Short task:
Please, without the pictures, retype exactly the lines from the start of the material through the line that holds "notice(12.05, p.x, q.x, q.z, p.z, 11, 'smallest".

[start]

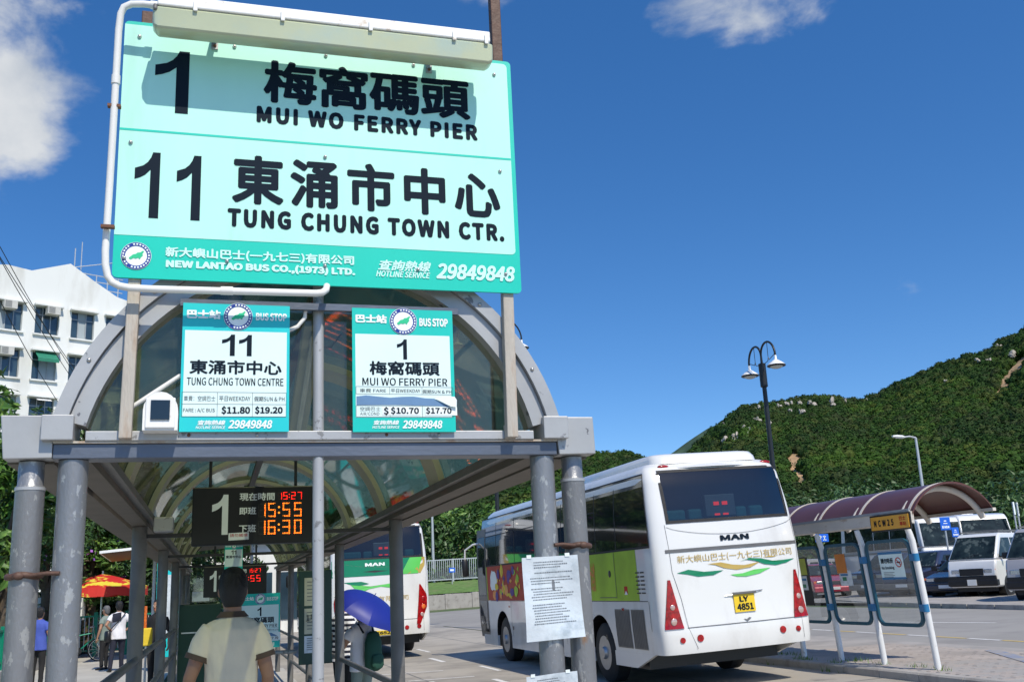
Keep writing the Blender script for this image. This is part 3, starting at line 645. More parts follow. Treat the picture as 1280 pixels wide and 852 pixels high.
notice(12.05, p.x, q.x, q.z, p.z, 11, 'smallest route 11 notice hanging under the display, above the man\'s head', 'bus stop notices', small=True)

# ================================================================ DEPARTURE DISPLAYS
SEG = {'0': 'abcdef', '1': 'bc', '2': 'abged', '3': 'abgcd', '5': 'afgcd', '6': 'afgcde', '7': 'abc', '8': 'abcdefg'}
def seg_dots(Pd, s, u0, u1, v0, v1, lit, off, n=5):
    nd = 4; W_ = (u1-u0); dw = W_*.145; xs = [u0, u0+W_*.235, u0+W_*.58, u0+W_*.855]
    h = v1-v0; r = h*.045
    def dot(m, u, v, k=1): m.poly([Pd(u+r*k*cos(a), v+r*k*sin(a), .003) for a in [2*pi*i/6 for i in range(6)]])
    ch = [c for c in s if c != ':']
    for i, c in enumerate(ch):
        x = xs[i]; on = SEG[c]
        for sg in 'abcdefg':
            for k in range(n):
                t = k/(n-1)
                q = {'a': (x+dw*t, v1), 'd': (x+dw*t, v0), 'g': (x+dw*t, (v0+v1)/2), 'f': (x, v1-h/2*t), 'e': (x, v0+h/2*t), 'b': (x+dw, v1-h/2*t), 'c': (x+dw, v0+h/2*t)}[sg]
                dot(lit if sg in on else off, *q)
                if sg in on: dot(lit, q[0]+(0 if sg in 'adg' else r*.9), q[1]+(r*.9 if sg in 'adg' else 0), .8)
    for v in (v0+h*.28, v0+h*.72): dot(lit, (xs[1]+dw+xs[2])/2, v, 1.9)
def display(Y, X0, X1, Z0, Z1, kind, label):
    t = thing('departure_display', label, 'display', ((X0+X1)/2, Y, Z0), group='departure displays')
    Pd = lambda u, v, l: Vector((X0+(X1-X0)*u, Y-l, Z0+(Z1-Z0)*v))
    obj('housing', M().box(X0-.03, X1+.03, Y, Y+.14, Z0-.02, Z1+.02), K['black'], t, bevel=.008)
    n = lambda x, y: ((x-115)/(1185-115), 1-(y-75)/(580-75))
    def TT(s, a, b, c, d, m_='white', bold=.01, lift=.003): u0, v1 = n(a, b); u1, v0 = n(c, d); lettering(s, Pd, u0, u1, v0, v1, K[m_], t, bold, lift=lift)
    LO, LR, OF = M(), M(), M()
    Pa = lambda u, v, l: Vector((X0+u, Y-l, Z0+v)); sx, sz = X1-X0, Z1-Z0
    def D(s, a, b, c, d, lit): u0, v1 = n(a, b); u1, v0 = n(c, d); seg_dots(Pa, s, u0*sx, u1*sx, v0*sz, v1*sz, lit, OF)
    if kind == 1:
        TT('1', 262, 125, 412, 508, bold=.0); TT('現在時間', 517, 112, 852, 188); TT('即班', 517, 250, 677, 322); TT('下班', 517, 418, 677, 492)
        D('1527', 885, 115, 1110, 180, LR); D('1555', 700, 222, 1105, 345, LO); D('1630', 700, 390, 1105, 512, LO)
        st = obj('sticker', slab(Pd, [n(420, 565), n(610, 560), n(610, 490), n(420, 495)], .004, .0045), K['white'], t)
        lettering('請勿觸摸', Pd, *[n(432, 0)[0], n(600, 0)[0]], n(0, 532)[1], n(0, 502)[1], K['redprint'], t, .0, lift=.0055)
    else:
        TT('11', 180, 125, 470, 508, bold=.0); TT('現在時間', 517, 112, 852, 188); D('1527', 885, 115, 1110, 180, LR); D('1555', 700, 240, 1105, 345, LR)
    if LO.v: obj('orange_digits', LO, K['led_o'], t, recalc=False)
    obj('red_digits', LR, K['led_r'], t, recalc=False); obj('unlit_digits', OF, K['led_off'], t, recalc=False)
    for x in (X0+.1, X1-.1): obj('hanger', M().cyl((x, Y+.07, Z1+.018), (x, Y+.07, 3.0), .012, n=8), K['darkmetal'], t, smooth=40)
    return t
p = at(246, 612, Y=8.15); q = at(386, 674, Y=8.15); display(8.15, p.x, q.x, q.z, p.z, 1, 'black hanging display for route 1 with orange digits 15:55 and 16:30')
p = at(258, 710, Y=13.2); q = at(330, 741, Y=13.2); display(13.2, p.x, q.x, q.z, p.z, 11, 'black route 11 display with red digits, partly behind the man\'s head')
obj('mount_box', M().box(-.44, -.30, 8.0, 8.2, 2.19, 2.30), K['steel_light'], sh, bevel=.01)

# timetable board
p = at(374, 713, Y=12.0); q = at(415, 828, Y=12.0)
t = thing('timetable_board', 'tall dark green timetable case with cream sheets behind the middle pole', 'notice board', ((p.x+q.x)/2, 12, q.z))
obj('case', M().box(p.x, q.x, 12, 12.05, q.z, p.z), K['framedark'] if False else mat('dark green case', (.01, .045, .03), .4), t, bevel=.006)
for k, (a, b, mt_) in enumerate(((.08, .38, 'poster'), (.41, .68, 'poster'), (.70, .88, 'paper'))):
    z1 = p.z-(p.z-q.z)*a; z0 = p.z-(p.z-q.z)*b; Pt = planeY(11.998)
    s_ = obj('sheet', rect(Pt, p.x+.06, q.x-.09, z0, z1, .001), K['paper'] if mt_ == 'paper' else mat('cream sheet', (.52, .50, .36), .5), t, recalc=False)
    lm = M()
    for r in range(6): zz = z1-(z1-z0)*(.15+.13*r); rect(Pt, p.x+.09, p.x+.09+(q.x-p.x-.22)*random.uniform(.6, 1), zz-.004, zz+.004, .0025, lm)
    obj('print_lines', lm, K['ink_grey'], s_, recalc=False)
lettering('1號', planeY(11.99), p.x+.08, p.x+.22, p.z-(p.z-q.z)*.55, p.z-(p.z-q.z)*.47, K['ink'], t, 0)
# laminated notices taped to the front right poles
def laminated(cor, label, lines=True):
    t = thing('taped_paper', label, 'notice', tuple(cor[3]), group='papers taped to the front right poles')
    A, B, C, D = [Vector(c) for c in cor]   # TL TR BR BL
    def S(u, v, l=0):
        p = (A*(1-u)+B*u)*(v)+(D*(1-u)+C*u)*(1-v); return p+Vector((0, -l-.010*sin(pi*u*2.2+.3)*(.4+v*.4)-.006*sin(5*v+3*u), 0))
    obj('plastic_sleeve', M().grid(lambda u, v: S(u, v), 16, 20), K['paper'], t, smooth=60)
    if lines:
        lm = M()
        for r in range(24):
            v = .93-r*.032
            if r in (3, 5, 9, 15): continue
            a = .12+.05*random.random() if r > 5 else .2; b = .6+.3*random.random(); u = a
            while u < b:
                w = random.uniform(.01, .035); lm.quad(S(u, v, .0015), S(u+w, v, .0015), S(u+w, v+.011, .0015), S(u, v+.011, .0015)); u += w+.008
        obj('print_lines', lm, mat('grey small print', (.16, .18, .20), .6), t, recalc=False)
    for u in (.12, .82): obj('tape', M().quad(S(u-.04, .985, .003), S(u+.04, .985, .003), S(u+.04, 1.03, .003), S(u-.04, 1.03, .003)), K['white'], t, recalc=False)
    return t
laminated([(1.288, 4.235, 1.793), (1.541, 4.235, 1.798), (1.560, 4.235, 1.449), (1.292, 4.235, 1.440)], 'crumpled laminated paper notice taped across the front right pole and pipe')
laminated([(1.281, 4.225, 1.300), (1.505, 4.225, 1.312), (1.515, 4.225, 1.0), (1.29, 4.225, 1.0)], 'lower laminated paper cut off by the bottom edge, below the crumpled notice')
# camera housing and lamp inside the gable
c = at(201, 512, Y=4.15)
t = thing('security_camera', 'white hooded camera housing on the gable rail, left of the route 11 notice', 'camera', (c.x, 4.2, 2.36))
sec = lambda y, k: [(c.x+.066*k*cos(a), y, c.z-.005+.075*k*sin(a)) for a in [pi*i/10 for i in range(11)]]+[(c.x-.066*k, y, c.z-.085*k), (c.x+.066*k, y, c.z-.085*k)]
obj('housing', M().loft([sec(4.13, 1), sec(4.286, 1)]), K['fix_white'], t, smooth=40)
obj('front_plate', M().box(c.x-.056, c.x+.056, 4.120, 4.129, c.z-.078, c.z+.045), K['fix_white'], t, bevel=.008)
obj('window', M().box(c.x-.036, c.x+.036, 4.113, 4.119, c.z-.045, c.z+.033), K['busglass'], t)
obj('foot', M().box(c.x-.04, c.x+.04, 4.215, 4.28, 2.351, c.z-.086), K['steel_light'], t)
cdt = [at(155, 515, Y=4.24), at(190, 492, Y=4.235), at(224, 470, Y=4.23), at(300, 440, Y=4.23), at(372, 408, Y=4.235), at(381, 397, Y=4.235), at(382, 384, Y=4.235)]
obj('conduit', M().tube(cdt, .009, 10), K['white_pipe'], t, smooth=60)
t = thing('batten_light', 'old cream fluorescent batten fixed under the smoked roof near the middle pole', 'lamp', (.34, 5.2, 2.95))
a, b = at(393, 400, Y=4.7), at(372, 535, Y=5.9)
dirv = (b-a); s2 = dirv.normalized(); rt_ = s2.cross(Vector((0, 0, 1))).normalized(); up_ = rt_.cross(s2)
obj('batten', M().obox((a+b)/2, dirv/2, rt_*.05, up_*.035), K['rib'], t, bevel=.008)
obj('tube', M().cyl(a+up_*-.05+s2*.05, b+up_*-.05-s2*.05, .016, n=10), K['lamplens'], t, smooth=40)
obj('lead', M().tube([a+Vector((.0, 0, -.05)), a+Vector((.03, .05, -.12)), a+Vector((.09, .1, -.11)), a+Vector((.14, .1, -.04))], .004, 6), K['cable'], t, smooth=60)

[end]

Answer to the problem:
Keep writing the Blender script for this image. This is part 3, starting at line 645. More parts follow. Treat the picture as 1280 pixels wide and 852 pixels high.
notice(12.05, p.x, q.x, q.z, p.z, 11, 'smallest route 11 notice hanging under the display, above the man\'s head', 'bus stop notices', small=True)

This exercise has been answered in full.